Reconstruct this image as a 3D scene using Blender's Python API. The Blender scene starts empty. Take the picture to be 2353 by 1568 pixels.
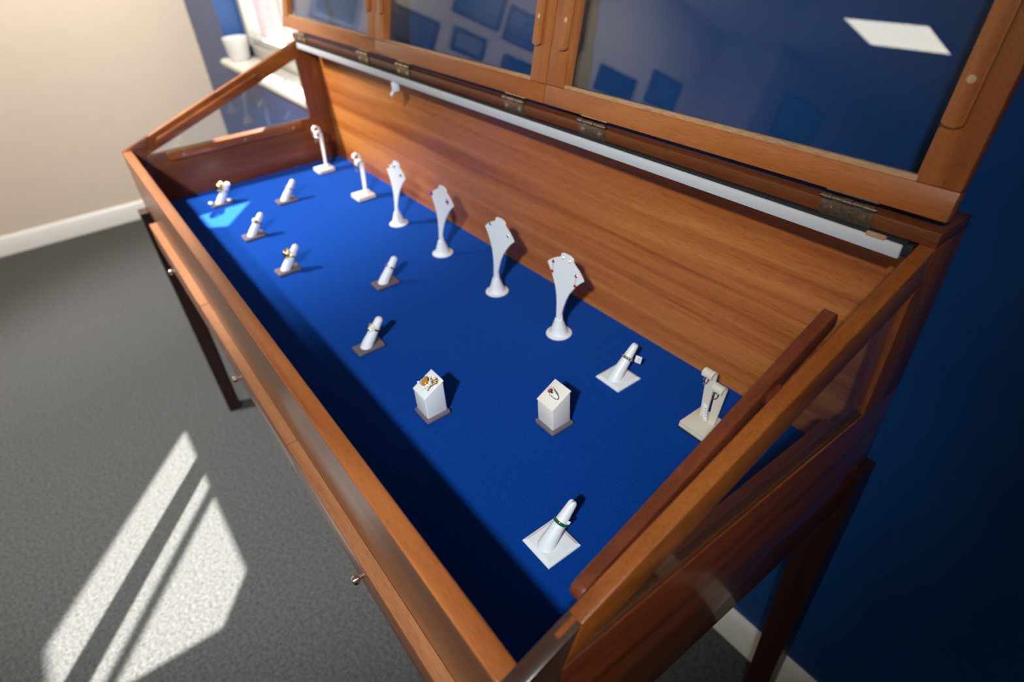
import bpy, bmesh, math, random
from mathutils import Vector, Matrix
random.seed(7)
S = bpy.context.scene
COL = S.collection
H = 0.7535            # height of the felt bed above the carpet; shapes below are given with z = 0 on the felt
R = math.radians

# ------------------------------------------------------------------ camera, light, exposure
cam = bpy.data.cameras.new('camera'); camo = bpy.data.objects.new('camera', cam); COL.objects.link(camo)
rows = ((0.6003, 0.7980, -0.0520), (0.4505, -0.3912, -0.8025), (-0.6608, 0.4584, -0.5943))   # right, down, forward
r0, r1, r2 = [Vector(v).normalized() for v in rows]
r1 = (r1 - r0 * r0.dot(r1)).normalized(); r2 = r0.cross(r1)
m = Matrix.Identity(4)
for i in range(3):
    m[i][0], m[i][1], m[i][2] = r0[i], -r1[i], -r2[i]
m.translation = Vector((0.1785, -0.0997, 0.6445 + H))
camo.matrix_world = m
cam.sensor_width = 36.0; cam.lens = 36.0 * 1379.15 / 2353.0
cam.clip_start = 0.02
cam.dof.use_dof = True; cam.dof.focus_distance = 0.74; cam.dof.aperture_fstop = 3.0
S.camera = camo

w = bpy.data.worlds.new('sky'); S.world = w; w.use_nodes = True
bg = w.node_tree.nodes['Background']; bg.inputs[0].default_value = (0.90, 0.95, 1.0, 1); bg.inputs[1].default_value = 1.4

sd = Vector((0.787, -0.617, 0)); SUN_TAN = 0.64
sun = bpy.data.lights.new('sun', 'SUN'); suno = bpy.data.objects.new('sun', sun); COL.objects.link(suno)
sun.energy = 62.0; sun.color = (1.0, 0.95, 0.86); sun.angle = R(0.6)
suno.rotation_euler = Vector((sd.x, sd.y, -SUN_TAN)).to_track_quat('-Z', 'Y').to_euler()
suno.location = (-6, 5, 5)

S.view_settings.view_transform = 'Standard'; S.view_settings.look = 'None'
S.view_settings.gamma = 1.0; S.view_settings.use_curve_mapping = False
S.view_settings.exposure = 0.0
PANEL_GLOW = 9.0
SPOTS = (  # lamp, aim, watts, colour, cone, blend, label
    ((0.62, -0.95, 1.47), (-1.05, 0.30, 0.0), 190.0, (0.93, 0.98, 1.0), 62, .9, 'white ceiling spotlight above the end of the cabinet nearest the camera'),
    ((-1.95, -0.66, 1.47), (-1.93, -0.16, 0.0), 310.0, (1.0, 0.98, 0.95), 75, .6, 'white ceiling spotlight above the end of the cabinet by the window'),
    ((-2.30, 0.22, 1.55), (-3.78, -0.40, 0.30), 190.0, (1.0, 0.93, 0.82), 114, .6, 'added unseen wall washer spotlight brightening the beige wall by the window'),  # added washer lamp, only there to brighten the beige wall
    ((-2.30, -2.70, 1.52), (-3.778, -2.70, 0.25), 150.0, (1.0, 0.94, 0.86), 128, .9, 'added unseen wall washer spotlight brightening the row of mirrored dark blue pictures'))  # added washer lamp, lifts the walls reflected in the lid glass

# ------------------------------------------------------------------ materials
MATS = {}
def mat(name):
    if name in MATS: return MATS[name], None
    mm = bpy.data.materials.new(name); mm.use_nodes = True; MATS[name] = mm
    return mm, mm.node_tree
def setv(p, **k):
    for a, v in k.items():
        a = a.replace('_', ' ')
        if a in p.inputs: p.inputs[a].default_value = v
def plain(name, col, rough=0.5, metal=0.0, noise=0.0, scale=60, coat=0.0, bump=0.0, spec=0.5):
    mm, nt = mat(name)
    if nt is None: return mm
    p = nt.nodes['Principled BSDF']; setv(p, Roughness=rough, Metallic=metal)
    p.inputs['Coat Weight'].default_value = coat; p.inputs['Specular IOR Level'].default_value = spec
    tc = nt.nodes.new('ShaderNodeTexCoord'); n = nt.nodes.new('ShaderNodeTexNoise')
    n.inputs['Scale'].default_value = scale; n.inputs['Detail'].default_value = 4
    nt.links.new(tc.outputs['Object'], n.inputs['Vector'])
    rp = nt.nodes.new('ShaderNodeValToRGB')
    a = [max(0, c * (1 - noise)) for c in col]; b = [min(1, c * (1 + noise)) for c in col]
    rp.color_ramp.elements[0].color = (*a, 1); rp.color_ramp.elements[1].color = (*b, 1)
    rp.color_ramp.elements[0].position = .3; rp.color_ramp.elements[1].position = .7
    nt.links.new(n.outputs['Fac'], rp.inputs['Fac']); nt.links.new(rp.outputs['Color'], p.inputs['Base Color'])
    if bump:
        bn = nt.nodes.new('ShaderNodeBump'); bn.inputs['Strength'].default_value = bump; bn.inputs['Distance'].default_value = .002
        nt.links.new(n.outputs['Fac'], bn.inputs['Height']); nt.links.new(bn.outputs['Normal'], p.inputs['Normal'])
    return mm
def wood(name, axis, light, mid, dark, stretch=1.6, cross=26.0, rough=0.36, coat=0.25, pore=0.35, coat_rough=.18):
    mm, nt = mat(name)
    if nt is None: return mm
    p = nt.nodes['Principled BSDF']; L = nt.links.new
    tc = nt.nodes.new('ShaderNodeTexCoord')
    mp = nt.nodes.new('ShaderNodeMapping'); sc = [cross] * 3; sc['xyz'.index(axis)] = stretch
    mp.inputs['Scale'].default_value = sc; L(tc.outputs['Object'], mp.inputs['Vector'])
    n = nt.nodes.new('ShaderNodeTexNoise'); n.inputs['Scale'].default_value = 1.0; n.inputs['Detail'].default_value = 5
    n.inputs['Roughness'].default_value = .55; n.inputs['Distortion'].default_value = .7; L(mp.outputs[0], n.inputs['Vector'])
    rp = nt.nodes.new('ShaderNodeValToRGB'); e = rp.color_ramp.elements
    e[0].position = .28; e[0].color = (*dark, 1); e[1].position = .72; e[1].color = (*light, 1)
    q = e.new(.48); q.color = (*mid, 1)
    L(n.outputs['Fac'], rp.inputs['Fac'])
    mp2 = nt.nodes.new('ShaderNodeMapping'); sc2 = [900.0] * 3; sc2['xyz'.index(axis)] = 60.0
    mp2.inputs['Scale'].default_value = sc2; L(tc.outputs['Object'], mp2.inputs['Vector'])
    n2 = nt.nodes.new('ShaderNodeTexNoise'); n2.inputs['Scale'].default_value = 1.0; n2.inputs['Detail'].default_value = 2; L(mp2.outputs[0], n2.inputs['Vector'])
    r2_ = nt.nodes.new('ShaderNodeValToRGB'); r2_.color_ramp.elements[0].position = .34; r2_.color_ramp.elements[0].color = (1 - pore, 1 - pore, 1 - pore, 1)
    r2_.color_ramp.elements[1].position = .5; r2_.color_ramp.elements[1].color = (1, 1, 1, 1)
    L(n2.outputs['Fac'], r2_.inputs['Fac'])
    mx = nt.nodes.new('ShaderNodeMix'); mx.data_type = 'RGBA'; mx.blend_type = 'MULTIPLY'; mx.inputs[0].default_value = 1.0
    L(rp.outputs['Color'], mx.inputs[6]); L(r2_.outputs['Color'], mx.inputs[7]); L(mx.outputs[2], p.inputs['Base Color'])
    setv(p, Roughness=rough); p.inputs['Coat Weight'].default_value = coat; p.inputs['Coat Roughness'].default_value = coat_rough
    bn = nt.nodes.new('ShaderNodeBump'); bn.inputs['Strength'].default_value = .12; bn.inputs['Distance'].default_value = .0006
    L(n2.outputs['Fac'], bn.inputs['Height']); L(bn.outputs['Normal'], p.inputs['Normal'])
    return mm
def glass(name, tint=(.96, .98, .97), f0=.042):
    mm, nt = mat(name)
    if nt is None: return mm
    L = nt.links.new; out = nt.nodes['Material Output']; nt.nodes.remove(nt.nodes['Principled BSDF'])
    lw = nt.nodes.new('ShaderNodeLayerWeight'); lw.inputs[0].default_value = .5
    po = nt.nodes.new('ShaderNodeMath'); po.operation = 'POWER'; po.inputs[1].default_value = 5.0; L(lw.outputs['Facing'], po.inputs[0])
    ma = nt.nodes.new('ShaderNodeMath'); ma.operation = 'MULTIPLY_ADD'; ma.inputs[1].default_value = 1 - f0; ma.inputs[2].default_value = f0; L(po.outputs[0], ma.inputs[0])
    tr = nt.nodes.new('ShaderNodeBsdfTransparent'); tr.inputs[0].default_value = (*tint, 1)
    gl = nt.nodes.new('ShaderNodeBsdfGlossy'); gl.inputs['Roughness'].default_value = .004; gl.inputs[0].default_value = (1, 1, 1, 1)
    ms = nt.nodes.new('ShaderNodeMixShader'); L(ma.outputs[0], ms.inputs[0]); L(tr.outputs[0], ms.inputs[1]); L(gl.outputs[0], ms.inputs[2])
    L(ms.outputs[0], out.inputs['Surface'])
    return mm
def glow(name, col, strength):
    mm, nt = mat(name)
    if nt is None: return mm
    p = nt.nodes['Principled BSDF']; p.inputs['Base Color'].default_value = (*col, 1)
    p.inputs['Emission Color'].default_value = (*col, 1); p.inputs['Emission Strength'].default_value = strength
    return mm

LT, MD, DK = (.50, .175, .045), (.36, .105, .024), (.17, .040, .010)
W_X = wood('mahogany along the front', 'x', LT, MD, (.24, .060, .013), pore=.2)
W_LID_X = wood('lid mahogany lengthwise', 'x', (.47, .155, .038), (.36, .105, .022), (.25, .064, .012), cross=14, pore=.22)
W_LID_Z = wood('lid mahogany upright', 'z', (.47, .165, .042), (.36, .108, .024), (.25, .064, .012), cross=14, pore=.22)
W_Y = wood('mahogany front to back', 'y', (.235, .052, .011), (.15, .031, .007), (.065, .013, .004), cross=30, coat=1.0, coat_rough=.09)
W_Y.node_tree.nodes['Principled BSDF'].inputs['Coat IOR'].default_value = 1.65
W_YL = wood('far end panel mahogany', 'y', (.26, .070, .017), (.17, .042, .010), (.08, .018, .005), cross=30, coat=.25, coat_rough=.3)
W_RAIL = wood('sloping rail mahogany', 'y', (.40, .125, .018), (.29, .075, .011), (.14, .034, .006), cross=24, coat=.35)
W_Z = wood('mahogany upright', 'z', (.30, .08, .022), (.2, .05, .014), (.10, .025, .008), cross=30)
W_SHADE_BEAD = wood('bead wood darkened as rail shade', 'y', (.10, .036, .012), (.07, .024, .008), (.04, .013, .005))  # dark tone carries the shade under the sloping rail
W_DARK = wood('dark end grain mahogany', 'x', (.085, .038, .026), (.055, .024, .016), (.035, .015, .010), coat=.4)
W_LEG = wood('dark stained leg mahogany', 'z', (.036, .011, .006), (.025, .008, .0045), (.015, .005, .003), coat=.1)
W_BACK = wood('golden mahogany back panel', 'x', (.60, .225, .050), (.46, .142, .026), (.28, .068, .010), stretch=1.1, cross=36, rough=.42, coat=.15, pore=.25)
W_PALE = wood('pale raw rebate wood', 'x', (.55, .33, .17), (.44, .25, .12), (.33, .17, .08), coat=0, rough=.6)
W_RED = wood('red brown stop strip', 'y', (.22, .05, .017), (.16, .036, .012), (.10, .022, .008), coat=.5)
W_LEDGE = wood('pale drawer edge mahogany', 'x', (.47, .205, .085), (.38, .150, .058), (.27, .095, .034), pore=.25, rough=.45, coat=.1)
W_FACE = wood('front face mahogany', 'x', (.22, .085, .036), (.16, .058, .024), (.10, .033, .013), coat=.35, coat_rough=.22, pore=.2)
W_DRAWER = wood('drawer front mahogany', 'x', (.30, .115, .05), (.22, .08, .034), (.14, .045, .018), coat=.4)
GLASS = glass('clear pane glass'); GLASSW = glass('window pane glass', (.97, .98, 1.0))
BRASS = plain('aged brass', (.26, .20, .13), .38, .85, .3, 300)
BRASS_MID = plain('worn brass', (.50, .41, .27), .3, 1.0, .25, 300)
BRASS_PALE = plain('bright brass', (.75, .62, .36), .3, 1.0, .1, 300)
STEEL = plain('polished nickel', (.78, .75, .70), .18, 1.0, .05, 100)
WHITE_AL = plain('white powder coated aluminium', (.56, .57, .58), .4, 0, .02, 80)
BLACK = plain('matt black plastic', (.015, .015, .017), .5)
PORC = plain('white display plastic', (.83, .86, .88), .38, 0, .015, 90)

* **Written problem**
Reproduce the material above exactly, first line through the line that contains "R = math.radians", minus the pictures.

* **Answer in full**
Reconstruct this image as a 3D scene using Blender's Python API. The Blender scene starts empty. Take the picture to be 2353 by 1568 pixels.
import bpy, bmesh, math, random
from mathutils import Vector, Matrix
random.seed(7)
S = bpy.context.scene
COL = S.collection
H = 0.7535            # height of the felt bed above the carpet; shapes below are given with z = 0 on the felt
R = math.radians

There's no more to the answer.